A grinning bird mascot has been enlisted to teach Japanese children in Fukushima how to stay safe from the radiation that escaped from the region's crippled nuclear power plant.

Kibitan -- a plump, yellow cartoon character with stubby wings and boots -- is warning youngsters to stay away from puddles and ditches, where radioactive particles accumulate.

In a leaflet issued by Fukushima's disaster taskforce, the character, inspired by the region's narcissus flycatcher bird, asks children to promise they will wash their hands and gargle with water when they get home.

A smiling Kibitan explains what radiation is and cautions that it can make people sick if it gets inside their body.
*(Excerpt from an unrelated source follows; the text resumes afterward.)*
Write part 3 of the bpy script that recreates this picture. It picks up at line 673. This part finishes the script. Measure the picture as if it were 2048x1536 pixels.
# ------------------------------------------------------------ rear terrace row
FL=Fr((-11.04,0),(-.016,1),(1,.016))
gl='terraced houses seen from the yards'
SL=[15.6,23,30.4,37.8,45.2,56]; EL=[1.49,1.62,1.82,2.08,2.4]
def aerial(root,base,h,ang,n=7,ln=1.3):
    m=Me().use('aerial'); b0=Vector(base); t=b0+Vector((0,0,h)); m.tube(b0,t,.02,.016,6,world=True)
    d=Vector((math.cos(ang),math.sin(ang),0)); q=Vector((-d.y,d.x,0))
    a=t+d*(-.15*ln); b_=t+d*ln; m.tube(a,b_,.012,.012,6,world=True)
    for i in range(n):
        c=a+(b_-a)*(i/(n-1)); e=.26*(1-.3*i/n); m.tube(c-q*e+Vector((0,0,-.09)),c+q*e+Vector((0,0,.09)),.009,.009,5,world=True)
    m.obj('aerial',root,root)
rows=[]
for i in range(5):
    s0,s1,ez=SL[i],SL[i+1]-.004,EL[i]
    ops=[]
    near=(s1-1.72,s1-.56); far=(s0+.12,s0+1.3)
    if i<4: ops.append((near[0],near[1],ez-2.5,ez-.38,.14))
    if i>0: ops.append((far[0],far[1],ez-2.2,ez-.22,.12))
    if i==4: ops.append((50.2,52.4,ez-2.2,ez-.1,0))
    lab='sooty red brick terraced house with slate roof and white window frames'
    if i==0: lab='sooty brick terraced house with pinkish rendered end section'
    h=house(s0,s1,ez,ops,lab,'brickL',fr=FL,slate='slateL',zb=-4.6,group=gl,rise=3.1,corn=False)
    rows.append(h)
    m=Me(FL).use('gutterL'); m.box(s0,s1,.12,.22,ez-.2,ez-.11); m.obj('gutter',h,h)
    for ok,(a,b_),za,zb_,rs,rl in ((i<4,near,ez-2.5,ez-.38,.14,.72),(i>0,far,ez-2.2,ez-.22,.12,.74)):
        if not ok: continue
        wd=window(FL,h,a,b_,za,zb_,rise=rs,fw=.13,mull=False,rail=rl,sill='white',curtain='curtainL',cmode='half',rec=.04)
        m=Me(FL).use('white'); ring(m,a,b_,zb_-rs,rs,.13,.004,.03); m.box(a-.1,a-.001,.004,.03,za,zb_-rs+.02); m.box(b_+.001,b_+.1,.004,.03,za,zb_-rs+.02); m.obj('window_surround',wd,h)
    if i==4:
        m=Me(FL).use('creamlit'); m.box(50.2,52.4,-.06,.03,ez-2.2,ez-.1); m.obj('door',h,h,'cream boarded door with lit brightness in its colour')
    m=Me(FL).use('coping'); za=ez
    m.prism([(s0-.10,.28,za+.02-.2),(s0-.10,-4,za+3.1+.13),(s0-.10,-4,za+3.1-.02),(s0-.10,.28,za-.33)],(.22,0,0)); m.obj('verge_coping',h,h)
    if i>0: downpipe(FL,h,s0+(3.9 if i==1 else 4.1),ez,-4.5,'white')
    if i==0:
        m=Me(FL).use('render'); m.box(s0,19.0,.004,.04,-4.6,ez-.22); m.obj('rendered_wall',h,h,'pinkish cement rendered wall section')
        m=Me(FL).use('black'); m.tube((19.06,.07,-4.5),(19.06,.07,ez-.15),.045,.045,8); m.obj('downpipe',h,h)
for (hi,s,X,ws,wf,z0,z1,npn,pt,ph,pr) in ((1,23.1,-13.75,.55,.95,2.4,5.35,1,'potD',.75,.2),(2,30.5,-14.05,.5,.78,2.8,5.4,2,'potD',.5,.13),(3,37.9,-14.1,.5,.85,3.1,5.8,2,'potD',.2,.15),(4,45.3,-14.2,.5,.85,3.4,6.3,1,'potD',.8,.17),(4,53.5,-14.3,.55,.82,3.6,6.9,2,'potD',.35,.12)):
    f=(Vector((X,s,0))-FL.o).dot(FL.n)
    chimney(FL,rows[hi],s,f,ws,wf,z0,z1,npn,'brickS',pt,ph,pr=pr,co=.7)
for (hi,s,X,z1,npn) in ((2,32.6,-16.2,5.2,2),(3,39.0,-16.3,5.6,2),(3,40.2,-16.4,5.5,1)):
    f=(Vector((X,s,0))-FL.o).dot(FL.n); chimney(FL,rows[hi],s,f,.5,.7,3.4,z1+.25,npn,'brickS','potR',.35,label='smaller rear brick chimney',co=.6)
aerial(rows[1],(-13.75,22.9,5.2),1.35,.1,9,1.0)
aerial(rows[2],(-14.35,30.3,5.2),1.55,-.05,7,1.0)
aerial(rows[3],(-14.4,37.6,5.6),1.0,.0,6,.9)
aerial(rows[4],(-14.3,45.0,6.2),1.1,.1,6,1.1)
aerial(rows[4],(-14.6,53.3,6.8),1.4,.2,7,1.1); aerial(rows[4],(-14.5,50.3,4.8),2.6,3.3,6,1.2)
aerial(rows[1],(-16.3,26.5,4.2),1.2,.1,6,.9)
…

Tens of thousands of people were evacuated from their homes around Fukushima Daiichi nuclear plant in the weeks after it was wrecked by the massive tsunami that hit Japan in March 2011.

But anti-nuclear campaigners say the Japanese government has not done enough to protect those living a little further afield.

Environmental campaign group Greenpeace charged last month that heavily- populated areas several dozen kilometres from the plant have radiation levels as much as 13 times the legal limit.

"It is especially disturbing to see that there are many hot spots around playground equipment, exposing children who are most vulnerable to radiation risks," a Greenpeace scientist said in October.

On Thursday the government admitted that some radiation measurements were inaccurate, saying devices at 675 locations in and around Fukushima were under-reporting levels by around 10 percent, Kyodo News agency reported.

Reactor meltdowns in the days after the earthquake-sparked tsunami spread radiation over a wide area and left swathes of agricultural land unfarmable.

The natural disaster left around 19,000 people dead or missing, while no one is officially recorded as having died as a direct result of the nuclear catastrophe.

Scientists caution that decommissioning the plant and making some areas habitable could take decades.

Kibitan was designed in 1995 to mark an athletics meet in Fukushima and has been used as a local mascot ever since.